Saturday, May 29, 2010

I have-

-come to the conclusion that you, sir, are a dick.  This opinion may be completely irrational, but here is my logic (logic that I came up with now after I had already formulated my opinion):

You don't do shit for me when I do countless things for you.
You probably aren't telling me shit I really need to know, because if I did know, you wouldn't be acting the way you are.
And, relating back to the previous, you can't be happy for me. 

And I try to be a good friend, but when I try to talk to you now, you're ignoring me.  So, way to be a dick and way to be not a good friend.  It's not that hard to fucking care about your friends.  Meh.

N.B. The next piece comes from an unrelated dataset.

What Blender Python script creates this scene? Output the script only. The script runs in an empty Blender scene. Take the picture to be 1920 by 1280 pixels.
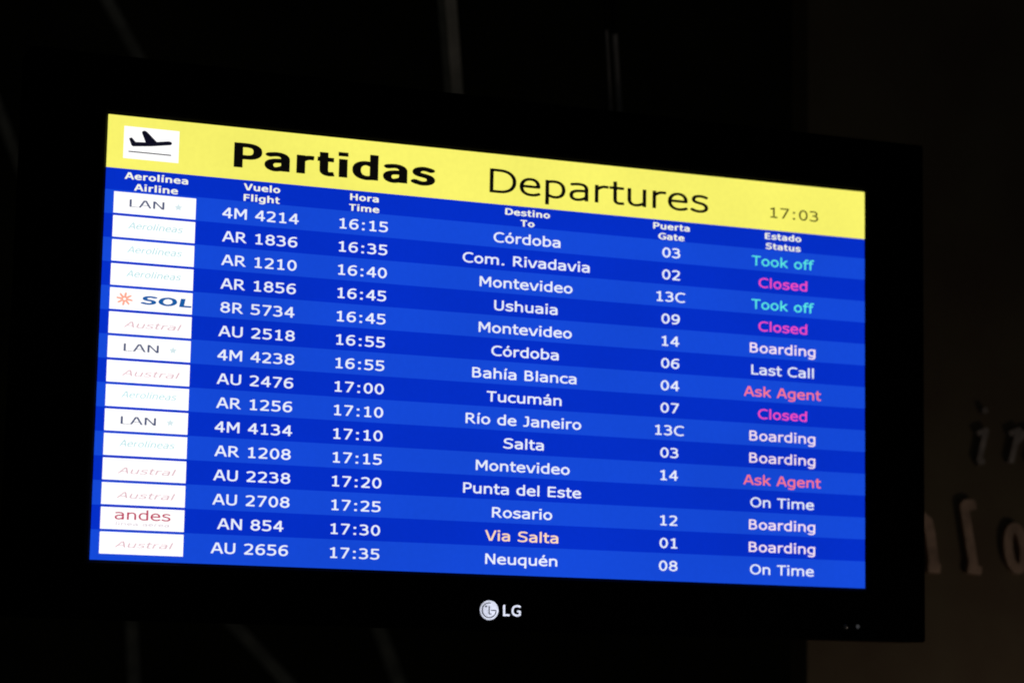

Anyway, that aside, (although slightly related to the next subject, maybe, assuming that the previous argument was based on facts), I will be going up to Pennsylvania in July with Rebecca Hoffman :D  I am very excited!  You have no idea!  But we would be going up there (unless we change our minds again) the night of the third (so we can be there for the fourth) and then follow her sister and Marisa home on the tenth.  Here's a list of things I am specifically excited for:

Meeting the ginger's friends/family.
Shenaniganing around the town
It's an adventure!
Getting to meet Ryan :D

Probably the most excited for the latter...just saying.

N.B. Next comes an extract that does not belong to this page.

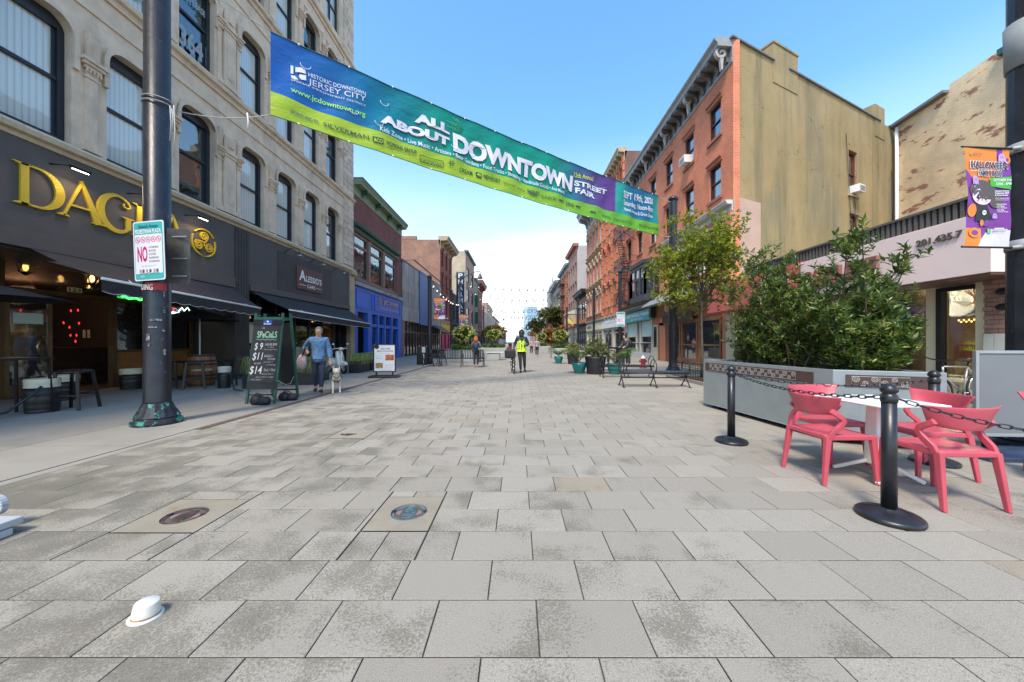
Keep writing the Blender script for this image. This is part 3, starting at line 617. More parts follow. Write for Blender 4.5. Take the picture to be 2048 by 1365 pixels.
# lanterns hanging inside the recess
for px, py, D in ((51, 535, 8.3), (184, 558, 9.2), (64, 558, 10.5), (178, 574, 11.3)):
    p = PD(px, py, D); s = 1.0 if D < 10 else .6
    t = thing('hanging_lantern', (p.x, p.y, p.z), 0, {51: 'nearest glowing copper lantern under the pub ceiling, left of the doorway', 184: 'glowing copper lantern hanging by the awning right of the pub doorway', 64: 'small dim lantern deeper inside the pub, left of the number plate', 178: 'small dim lantern deeper inside the pub, right of the number plate'}[px], 'lantern', 'lanterns hanging in the pub')
    mb = MB(); mb.lathe([(.02, .22), (.05, .2), (.17, .12), (.16, .1)], 8, (0, 0, 0), 0, sm=False); mb.lathe([(.11, -.12), (.05, -.16), (.01, -.2)], 8, sm=False); mb.tube([(0, 0, .2), (0, 0, 3.12 - p.z)], .008, 5)
    for k in range(6): a = k * PI / 3; mb.bar((.14 * math.cos(a), .14 * math.sin(a), .11), (.10 * math.cos(a), .10 * math.sin(a), -.12), .01, .01)
    mb.xf(Matrix.Scale(s, 4)); mb.build('lantern_frame', M('copper_dark', (.06, .03, .02), .4, .6), t)
    mb = MB(); mb.ell((0, 0, 0), (.05 * s, .05 * s, .09 * s), 10, 8); mb.build('lamp_flame', warmE, t)
    mb = MB(); mb.lathe([(.095 * s, -.11 * s), (.132 * s, .1 * s)], 6, sm=False, cap=False); mb.build('lantern_glass', MG('amber_glass', refl=.05, through=.85), t) if 'amber_glass' not in _m else mb.build('lantern_glass', _m['amber_glass'], t)
# ---- JC EYES building
b = B('brick_shop_building', 'two storey dark red brick building with blue JC EYES shopfront and green cornice', -1, 20.82, 29.4, 9.8)
b.win(20.95, 28.2, 5.15, 7.95, 'wood')
for D in (23.1, 25.6): b.box('mullion', D - .16, D + .16, 5.2, 7.9, -.16, .02, woodfr)
b.wall(10.2, dkred, 4.75, side_m=mixbr)
b.cornice(20.82, 28.6, 7.98, 8.42, .3, green, name='window_cornice'); b.cornice(20.82, 29.4, 10.15, 11.0, .55, sage, 4, green)
b.box('roof_edge', 20.82, 29.4, 11.002, 11.1, -.3, .58, roofm); b.box('sill_band', 20.82, 29.4, 4.72, 4.95, .002, .16, greyst); b.box('sill', 20.9, 28.3, 5.0, 5.13, .002, .12, woodfr)
b.box('fascia', 20.95, 29.3, 3.15, 4.7, -.3, .04, jcblue)
mb = MB()
for a0, a1, z0, z1 in ((21.1, 23.4, 3.4, 4.5), (23.8, 28.9, 3.4, 4.5)):
    b.bx(mb, a0, a1, z0, z0 + .06, .041, .07); b.bx(mb, a0, a1, z1 - .06, z1, .041, .07); b.bx(mb, a0, a0 + .06, z0, z1, .041, .07); b.bx(mb, a1 - .06, a1, z0, z1, .041, .07)
b.part('fascia_trim', mb, jcblue)
pe = M('peach_letters', (.62, .33, .24), .5)
b.text('sign_letters', 'JC EYES', 25.3, 28.3, 3.95, 4.3, .10, pe, .02, .03); b.text('sign_letters', 'Eye Doctor, Glasses & More', 24.7, 28.5, 3.55, 3.78, .08, pe, .01)
mb = MB(); mb.ribbon(arcs(b.u(24.75), 4.15, .26, .26, 0, 350, 16), .04, -.08, -.045); mb.ribbon(arcs(b.u(24.75), 4.15, .13, .13, 0, 350, 12), .05, -.08, -.045); b.part('eye_emblem', mb, pe)
mb = MB()
for D, w_ in ((20.95, .35), (22.75, .6), (24.35, .25), (25.6, .22), (27.0, .22), (28.5, .8)): b.bx(mb, D, D + w_, 0, 3.15, -.25, .05)
b.bx(mb, 23.3, 28.6, 2.3, 2.5, -.2, .02); b.bx(mb, 23.3, 28.6, 0, .55, -.2, .03); b.part('shopfront', mb, jcblue)
b.box('pane', 23.3, 28.5, .55, 3.15, -.15, -.14, shopglass); b.box('door', 21.3, 22.75, 0, 2.6, -.5, -.45, blkwood)
b.box('inner_wall', 21, 29, 0, 3.1, -2.6, -2.5, interiorw)
for D, z, m_ in ((24.8, 1.4, yellowp), (26.2, 1.8, creamp), (27.5, 1.2, green), (24.9, 2.7, creamp), (27.4, 2.7, yellowp)): b.box('window_display', D, D + .5, z - .35, z + .3, -.5, -.45, m_)
for D in (25.0, 26.2, 27.6): mb = MB(); mb.tube([(b.u(D), -.05, 4.75), (b.u(D), -.35, 4.8), (b.u(D), -.4, 4.65)], .02, 5); b.part('gooseneck_lamp', mb, black)
# ---- grey cladding building
b = B('clad_shop_building', 'low shop building clad in weathered grey panels with a bright blue strip', -1, 29.42, 44.45, 9.8)
b.wall(8.1, fasciad, 3.1, rev=.1)
for r in range(4):
    for c in range(9):
        D = 29.45 + c * 1.66; z = 3.12 + r * 1.27; m_ = blue2 if c in (3, 4) else clad
        if c == 3 and r == 0: b.box('blue_panel', 34.4, 39.3, 3.0, 8.35, .02, .16, blue2)
        if c in (3, 4, 5): continue
        mb = MB(); b.bx(mb, D + .015, D + 1.645, z, z + 1.255, .01, .07 + .01 * random.random()); b.part('cladding_panel', mb, m_)
for r in range(4):
    for c in range(3): b.box('cladding_panel', 39.35 + c * 1.0, 40.33 + c * 1.0, 3.12 + r * 1.27, 4.37 + r * 1.27, .01, .07, clad)
b.box('coping', 29.42, 44.45, 8.19, 8.3, -.3, .1, roofm); b.box('pier', 29.42, 30.1, 0, 3.1, -.3, .05, mixbr)
mb = MB()
for k in range(15): b.bx(mb, 30.2 + k * .93, 30.28 + k * .93, 0.002, 3.1, -.2, -.08)
b.bx(mb, 30.1, 44.4, 2.1, 2.2, -.2, -.07); b.bx(mb, 30.1, 44.4, 0, .12, -.2, -.07); b.part('shopfront', mb, blkwood)
b.box('pane', 30.1, 44.4, .12, 3.1, -.16, -.15, shopglass); b.box('inner_wall', 30, 44.4, 0, 3.1, -1.2, -1.1, interiorw)
for k in range(14): b.box('window_poster', 30.4 + k * .93, 30.95 + k * .93, .5, 1.9, -.21, -.205, [creamp, palegr, tanst][k % 3])
mb = MB(); mb.mould(b.u(40), b.u(44.4), [(0, 3.3), (.9, 2.75), (.9, 2.65), (0, 3.0)]); b.part('awning', mb, brownst)
# ---- generic street building
def street(name, label, side, D0, D1, Ht, m, cols, rows, st='sash', cm=None, ch=.8, pr=.6, nb=6, gm=None, sm=None, X=9.9, shop='shopb', fz=3.3, depth=9, ww=.95, fm=None):
    b = B(name, label, side, D0, D1, X)
    p = (D1 - D0) / cols
    for z0, z1 in rows:
        for k in range(cols): c = D0 + p * (k + .5); b.win(c - ww / 2, c + ww / 2, z0, z1, st)
    if shop:
        k = max(1, int((D1 - D0) / 4)); q = (D1 - D0) / k
        for i in range(k): b.win(D0 + q * i + .3, D0 + q * (i + 1) - .3, .35, fz - .6, shop)
        b.wall(fz + .7, gm or m, 0, depth=depth, side_m=sm); b.box('fascia', D0 + .15, D1 - .15, fz - .5, fz + .35, .002, .12, fm or gm or m); b.box('ledge', D0, D1, fz + .6, fz + .8, .002, .25, cm or m)
        b.wall(Ht, m, fz + .7, depth=depth, side_m=sm)
    else: b.wall(Ht, m, 0, depth=depth, side_m=sm)
    if cm: b.cornice(D0, D1, Ht - ch * .7, Ht + ch * .3, pr, cm, nb)
    else: b.box('coping', D0, D1, Ht + .001, Ht + .12, -.3, .06, roofm)
    return b
R4 = [(4.6, 6.5), (8.0, 9.9), (11.2, 12.9)]
b = street('brick_row_house', 'red brick house with a bare common-brick side wall and cream bracketed cornice', -1, 44.5, 52.4, 14.3, rustbr, 3, [(5, 6.9), (7.9, 10.1), (11.1, 13.2)], 'dark', tanst, 1.6, 1.1, 5, creamp, mixbr, depth=14, fm=yellowp)
mb = MB(); mb.box(-.02, .35, 3, 5.2, 14.3, 14.75).box(-.02, .35, 5.2, 14, 14.3, 14.5); b.part('parapet', mb, mixbr)
for k in range(3): b.box('door_panel', 45.3 + k * 2.4, 46.9 + k * 2.4, .1, 2.3, .01, .05, magenta)
b = street('low_shop', 'low dark shopfront block behind the vertical blue pharmacy sign', -1, 52.45, 65.9, 8.6, fasciad, 4, [(4.8, 7.2)], 'plain', None)
t = thing('pharmacy_sign', (-9.0, 55, 0), 0, 'tall blue vertical PHARMACY sign sticking out over the left pavement', 'sign')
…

Also, I'm graduating soon.  More excitement :D

Thursday, May 20, 2010

Hard Reset

Quickly summarizing this:  was a bitch, he left for a week, all contact eliminated during that time. 

What happened was something I knew was going to end up happening.  I'm not going to make it out to be more than it is anymore.  I probably talked to them too much, and you just get to the point that the only thing that can possibly happen is to lessen communication.  It was rough adjusting to the change for about a day or so.  I should feel bad that I'm so well-adjusted already.  Who knows what bombshell will go off when(/if) things are attempted to go back to normal.  I can make the switch in my head easily.

Anyway.  I am very happy with the way things are going at the moment.  Even if the person I like lives six hours away. 

Thursday, May 6, 2010

Sometimes life is difficult when your personal (lack of) religious beliefs seems to put you at a disadvantage.  You want to have the same ending as everyone else, but you know you'll have to lie to yourself to get that way.

Monday, May 3, 2010

Decisions

There comes a part in your life when you have to make certain decisions about what important events you want to spend to which people.  I'm having a tough time making that decision at the moment, and it makes me sad.  I don't really know how to progress.  I could stay in my safe zone and be happy and let everything else go, or make an attempt to branch away, at the high risk that my safe zone won't be there when I need it to be.  Do I really want to make a mess of something that's already functioning properly?  I'm not an addict, I just like something that's predictable.